Mohammad Shafia, Tooba Yahya and their son Hamed Shafia are escorted into the Frontenac County courthouse in Kingston, Ont., January 26, 2012.Frank Gunn/The Canadian Press

Crown lawyers are arguing it was a father convicted of murdering his three daughters and his first wife — and not an expert witness — who introduced the phenomenon of so-called honour killings in his original trial.

The arguments are being made at Ontario's highest court, where Mohammad Shafia, his wife Tooba Yahya and their son Hamed are all asking for new trials, saying their original one was tainted by "highly prejudicial" testimony from an expert on honour killings.

The trio, who were originally from Afghanistan, were convicted in January 2012 of killing the couple's three daughters and Shafia's first wife in a polygamous marriage.

Crown lawyer Jocelyn Speyer noted that it was Shafia who was heard on wiretaps played in court cursing his daughters as "treacherous" and "whores," angry they were dating and had become westernized.

Speyer noted Shafia was captured saying "may the devil (defecate) on their graves," and was repeatedly heard talking about how important his honour was to him.

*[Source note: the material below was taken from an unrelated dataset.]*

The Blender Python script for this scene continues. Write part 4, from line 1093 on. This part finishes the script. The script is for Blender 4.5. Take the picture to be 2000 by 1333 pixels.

She says the jury needed to know about the concept of honour as a motive in a killing, and the evidence of an expert witness was able to explain that to jurors, allowing them to assess Shafia's conversations in a way they would otherwise not have been able to do.

"This is not cultural profiling," Speyer told a panel of three judges. "This was equipping the jury to understand an issue in the trial."

Speyer noted that the expert witness was careful to note at the original trial that honour killings are rare events, and also made sure there was no generalizations about citizens of Afghanistan or the Middle East in her testimony.

"She is not stigmatizing or seeking to generalize or profile an entire nation," Speyer said. "She didn't offer any opinion that this case was a case of honour killing."

Lawyers for Shafia, Yahya and Hamed have argued that the expert should not have been allowed to tell the jury how honour killings are typically carried out, nor should she have been allowed to read out denunciations on honour killings.

They argued the expert's evidence encouraged prejudice, invited the jury to extrapolate from the facts of other unrelated murders, and encouraged a more generalized "cultural stereotyping."

In June 2009, the bodies of Shafia and Yahya's daughters — Zainab, 19, Sahar, 17, and Geeti, 13 — and Shafia's first wife in a polygamous marriage, 52-year-old Rona Amir Mohammad, were found in a car at the bottom of the Rideau Canal in Kingston, Ont.

The Crown at the trial asserted the murders were committed after the girls "shamed" the family by dating and acting out, and Amir Mohammad was simply disposed of.

The trial judge described the killings as being motivated by the Shafias' "twisted concept of honour."